In più, le continue manipolazioni portano la vittima a pensare che “sia normale”, che “stia scherzando”, che “è il suo modo di dimostrare amore” o addirittura che si è colpevoli, che ci si merita l’abuso o che è piacevole ricevere questo trattamento.
È normale che sia difficile venirne fuori. È per questo che è fondamentale chiedere aiuto per abbandonare la relazione, insieme a un lavoro interno per accrescere la consapevolezza e l’amore per sé stessi.
Come difendersi e reagire?
Di fronte alla violenza psicologica, è importante trovare il coraggio di reagire, e smettere di pensare che si può “conviverci”.
Ecco dei consigli pratici su come difendersi e reagire:
1. Non minimizzare i suoi comportamenti e ammetti a te stesso/a di stare subendo una violenza.
2. Ripeti a te stesso/a che non ti meriti questi maltrattamenti e che non è colpa tua. Concentrati su te stesso/a, riconoscendo il tuo valore.
3. Stabilisci dei confini ed inizia ad esigere rispetto. Trova il coraggio di dire frasi come: “Non è colpa mia”, “Prenditi le tue responsabilità” o “Non urlarmi mai più”.
4. Smettila di compiacere l’altro e non entrare in discussioni inutili. Evita di scusarti e di giustificarti.
5. Abbandona la speranza che l’altra persona possa cambiare e rendi la tua salute mentale una priorità.
6. Allontanati prima possibile e taglia tutti i contatti. Se non ti è possibile immediatamente, inizia a pensare a un piano di uscita dalla violenza. Non esitare a chiedere aiuto ai tuoi cari, a uno psicologo e a dei centri antiviolenza.
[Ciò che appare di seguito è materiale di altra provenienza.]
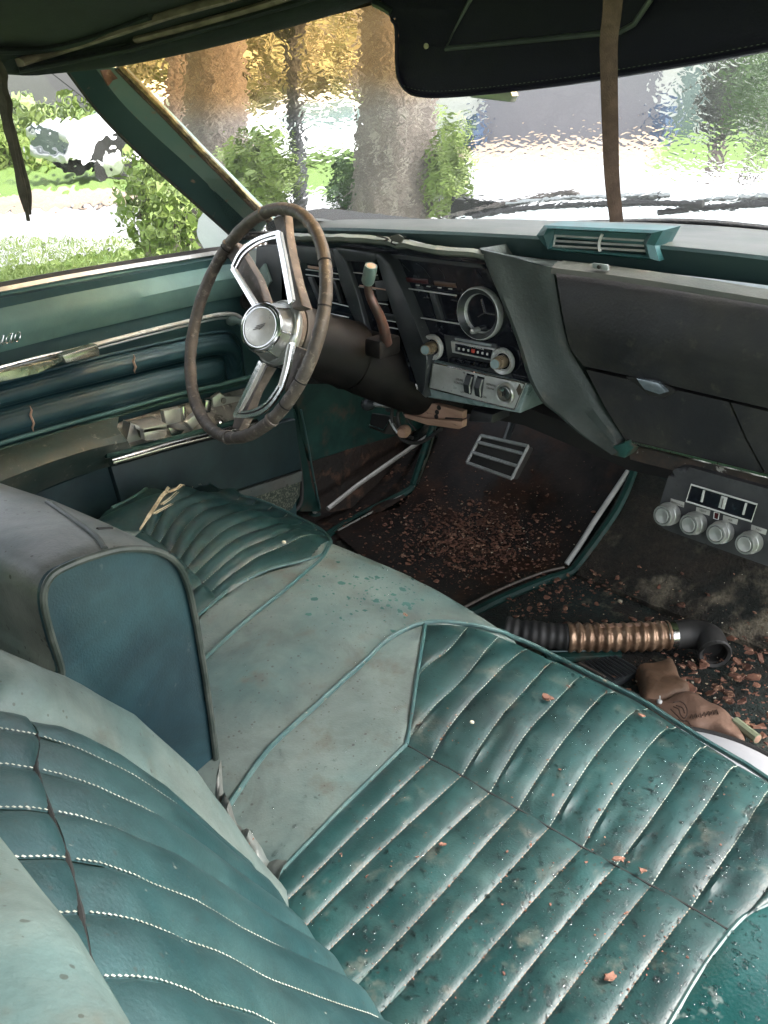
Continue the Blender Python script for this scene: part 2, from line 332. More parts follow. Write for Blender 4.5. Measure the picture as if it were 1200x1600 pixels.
BEIGE = mat('beige_tape', (0.24, 0.18, 0.14), (0.15, 0.11, 0.085), rough=0.9, scale=40, bump=.0006, bscale=500)
VISORM = mat('navy_visor_vinyl', (0.008, 0.0055, 0.021), (0.011, 0.008, 0.027), rough=0.6, scale=14, bump=.0005, bscale=500, spec=.3)
STRAPM = mat('brown_strap', (0.115, 0.058, 0.046), (0.07, 0.034, 0.028), mott=.3, mots=40, rough=0.85, scale=40, bump=.0006, bscale=700)
SHREDM = mat('shredded_weatherstrip', (0.05, 0.042, 0.032), (0.085, 0.07, 0.055), rough=0.9, scale=50, bump=.001, bscale=300)
RED = mat('red_mark', (0.45, 0.04, 0.02), rough=.4)
MAROON = mat('maroon_lens', (0.07, 0.01, 0.012), (0.04, 0.008, 0.01), rough=.25)
AMBERL = mat('amber_lens', (0.12, 0.06, 0.03), (0.06, 0.03, 0.02), rough=.3)
WHITEP = mat('white_print', (0.5, 0.5, 0.47), rough=.5)
DIALC = mat('dial_dark', (0.012, 0.012, 0.014), (0.05, 0.03, 0.022), rough=.22, scale=60, lo=.6, hi=.75)
PRINTD = mat('dark_print', (0.12, 0.115, 0.10), rough=.5)
YELT = mat('yellow_sealant', (0.30, 0.22, 0.07), (0.10, 0.07, 0.035), rough=.8, scale=60, bump=.002, bscale=150)
# outside
MUTE[0] = 0.0
GRASS = mat('lawn', (0.12, 0.20, 0.03), (0.09, 0.155, 0.025), rough=.9, scale=3, c3=(.2, .3, .05), s3=14, bump=.02, bscale=30)
ROADM = mat('wet_pale_road', (0.40, 0.40, 0.40), (0.30, 0.30, 0.31), rough=.45, scale=1.2, c3=(.5, .5, .49), s3=9, lo3=.5, hi3=.65, bump=.004, bscale=60)
DIRT = mat('leafy_dirt', (0.34, 0.25, 0.18), (0.26, 0.2, 0.14), rough=.9, scale=3, c3=(.4, .36, .3), s3=12, bump=.01, bscale=30)
BARK = mat('bark', (0.145, 0.115, 0.098), (0.10, 0.08, 0.07), rough=.9, scale=10, stretch=(1, 1, .35), c3=(.21, .18, .155), s3=26, lo3=.5, hi3=.66, bump=.03, bscale=30)
LEAF1 = mat('leaf_bright', (0.12, 0.18, 0.035), (0.19, 0.25, 0.06), rough=.5, scale=3)
LEAF2 = mat('leaf_mid', (0.04, 0.085, 0.022), (0.07, 0.13, 0.03), rough=.6, scale=2)
LEAF3 = mat('leaf_olive', (0.22, 0.25, 0.14), (0.30, 0.27, 0.18), rough=.6, scale=2)
WHITEC = mat('white_car_paint', (0.8, 0.8, 0.8), (0.75, 0.75, 0.76), rough=.25)
DARKC = mat('dark_car_paint', (0.06, 0.08, 0.10), rough=.3)
CARG = mat('car_glass', (0.10, 0.14, 0.14), (0.2, 0.26, 0.25), rough=.08)
TYRE = mat('tyre', (0.025, 0.025, 0.025), rough=.8)
GREYW = mat('grey_siding', (0.21, 0.21, 0.235), (0.19, 0.19, 0.215), rough=.7, scale=2)
WHITEW = mat('white_siding', (0.62, 0.62, 0.6), (0.54, 0.54, 0.52), rough=.7, scale=2)
ROOFM = mat('shingles', (0.12, 0.11, 0.11), rough=.9)
BIN = mat('blue_bin', (0.06, 0.10, 0.18), rough=.5)
POSTB = mat('black_post_paint', (0.015, 0.016, 0.018), (0.03, 0.03, 0.032), rough=.5, scale=20)
SHIRT = mat('pink_cloth', (0.35, 0.12, 0.12), rough=.8)
BODYP = mat('body_paint', (0.05, 0.16, 0.15), (0.09, 0.21, 0.19), rough=.3, scale=5, coat=.3)

MUTE[0] = 0.16
def glass(name, kind):
    m, n, b, o = nodes(name); L = n.links.new; n.nodes.remove(b)
    tc = N(n, 'ShaderNodeTexCoord'); co = tc.outputs['Object']
    mp = N(n, 'ShaderNodeMapping'); mp.inputs['Scale'].default_value = (1, 1, 1)
    mp.inputs['Rotation'].default_value = (0, R(28 if kind == 'w' else -5), 0); L(co, mp.inputs[0])
    mp2 = N(n, 'ShaderNodeMapping'); mp2.inputs['Scale'].default_value = (44, 34, 105) if kind == 'w' else (30, 22, 22); L(mp.outputs[0], mp2.inputs[0])
    n1 = N(n, 'ShaderNodeTexNoise', i_Scale=1.0, i_Detail=1.2, i_Roughness=0.5, i_Distortion=0.9); L(mp2.outputs[0], n1.inputs['Vector'])
    bu = N(n, 'ShaderNodeBump', i_Strength=1.0, i_Distance=0.00017 if kind == 'w' else 0.00011); L(n1.outputs[0], bu.inputs['Height'])
    n2 = N(n, 'ShaderNodeTexVoronoi', i_Scale=70.0, feature='SMOOTH_F1'); L(co, n2.inputs['Vector'])
    b2 = N(n, 'ShaderNodeBump', i_Strength=1.0, i_Distance=0.00010 if kind == 'w' else 0.00016); L(n2.outputs[0], b2.inputs['Height']); L(bu.outputs[0], b2.inputs['Normal'])
    rf = N(n, 'ShaderNodeBsdfRefraction', i_IOR=1.33, i_Roughness=0.0); L(b2.outputs[0], rf.inputs['Normal'])
    gl = N(n, 'ShaderNodeBsdfGlossy', i_Roughness=0.05); L(b2.outputs[0], gl.inputs['Normal'])
    fr = N(n, 'ShaderNodeFresnel', i_IOR=1.08)
    tr = N(n, 'ShaderNodeBsdfTransparent')
    if kind == 'w':   # perished amber shade band along the top of the windscreen, with its own height in the glass
        sp = N(n, 'ShaderNodeSeparateXYZ'); L(co, sp.inputs[0])
        nn = N(n, 'ShaderNodeTexNoise', i_Scale=5.0, i_Detail=3.0); L(co, nn.inputs['Vector'])
        ma = N(n, 'ShaderNodeMath', operation='MULTIPLY_ADD'); L(nn.outputs[0], ma.inputs[0]); ma.inputs[1].default_value = 0.07; L(sp.outputs[2], ma.inputs[2])
        mb = N(n, 'ShaderNodeMath', operation='MULTIPLY_ADD'); L(sp.outputs[0], mb.inputs[0]); mb.inputs[1].default_value = -0.16; L(ma.outputs[0], mb.inputs[2])
        rm = N(n, 'ShaderNodeMapRange', interpolation_type='SMOOTHSTEP'); rm.inputs[1].default_value = 0.33; rm.inputs[2].default_value = 0.40; L(mb.outputs[0], rm.inputs[0])
        mx = N(n, 'ShaderNodeMix', data_type='RGBA'); mx.inputs[6].default_value = (.97, .98, .98, 1); mx.inputs[7].default_value = (1.0, 0.82, 0.58, 1); L(rm.outputs[0], mx.inputs[0])
        L(mx.outputs[2], rf.inputs['Color']); L(mx.outputs[2], tr.inputs['Color'])
    tl = N(n, 'ShaderNodeBsdfTranslucent'); tl.inputs[0].default_value = (.9, .92, .92, 1)
    m1 = N(n, 'ShaderNodeMixShader'); m1.inputs[0].default_value = 0.0; L(rf.outputs[0], m1.inputs[1]); L(tr.outputs[0], m1.inputs[2])
    m2 = N(n, 'ShaderNodeMixShader'); m2.inputs[0].default_value = 0.03; L(m1.outputs[0], m2.inputs[1]); L(gl.outputs[0], m2.inputs[2])
    m3 = N(n, 'ShaderNodeMixShader'); m3.inputs[0].default_value = 0.008; L(m2.outputs[0], m3.inputs[1]); L(tl.outputs[0], m3.inputs[2])
    L(m3.outputs[0], o.inputs[0]); return m
WGLASS = glass('wet_windscreen_glass', 'w'); SGLASS = glass('wet_side_glass', 's')
m, n, b, o = nodes('clear_gauge_glass'); b.inputs['Base Color'].default_value = (1, 1, 1, 1); b.inputs['Transmission Weight'].default_value = 1; b.inputs['Roughness'].default_value = .03; b.inputs['IOR'].default_value = 1.2; GGLASS = m
m, n, b, o = nodes('water'); b.inputs['Base Color'].default_value = (1, 1, 1, 1); b.inputs['Transmission Weight'].default_value = 1; b.inputs['Roughness'].default_value = .02; b.inputs['IOR'].default_value = 1.33; WATER = m

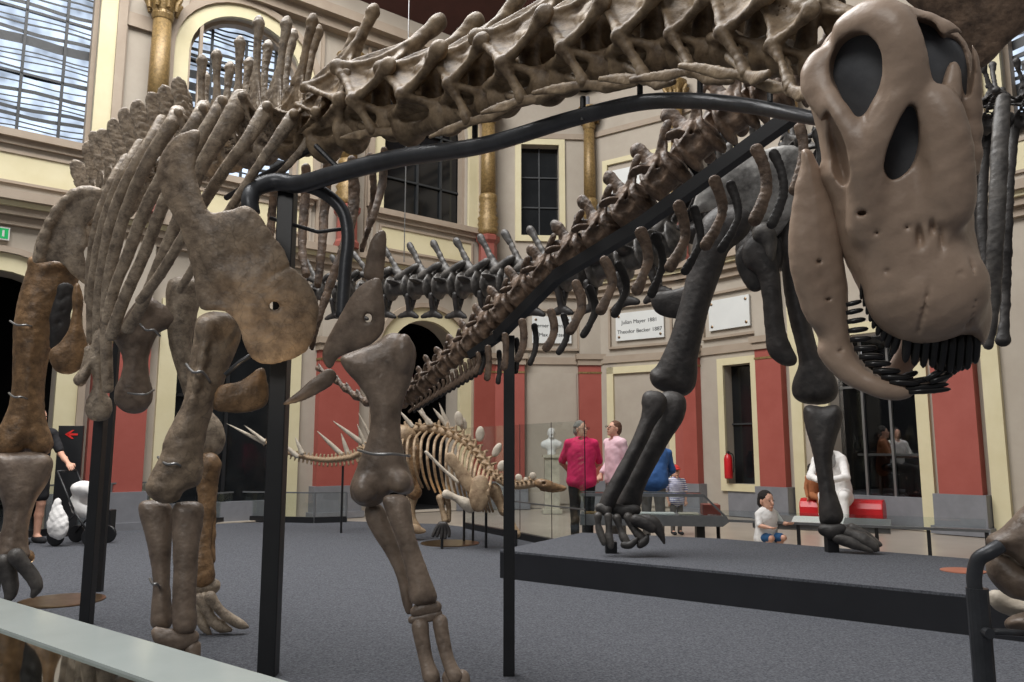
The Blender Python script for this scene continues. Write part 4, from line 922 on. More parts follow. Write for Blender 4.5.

7. Dedicati del tempo per sanare le tue ferite ed abbi pazienza. Anche qui, richiedere aiuto è di fondamentale importanza.
Come farsi aiutare?
Chiedere aiuto è fondamentale, e non solo ad amici e familiari, ma anche alle strutture specializzate. I centri antiviolenza offrono ascolto, accompagnamento nel percorso di uscita dalla violenza e supporto legale alle vittime.
La violenza psicologica fa parte del reato di maltrattamento intrafamiliare. È consigliabile denunciare alle Forze dell’Ordine prima possibile, da un lato perché esiste la prescrizione (dopo alcuni mesi le accuse decadono) e dall’altro perché non si deve aspettare che la situazione degeneri e che le conseguenze divengano ancor più disastrose.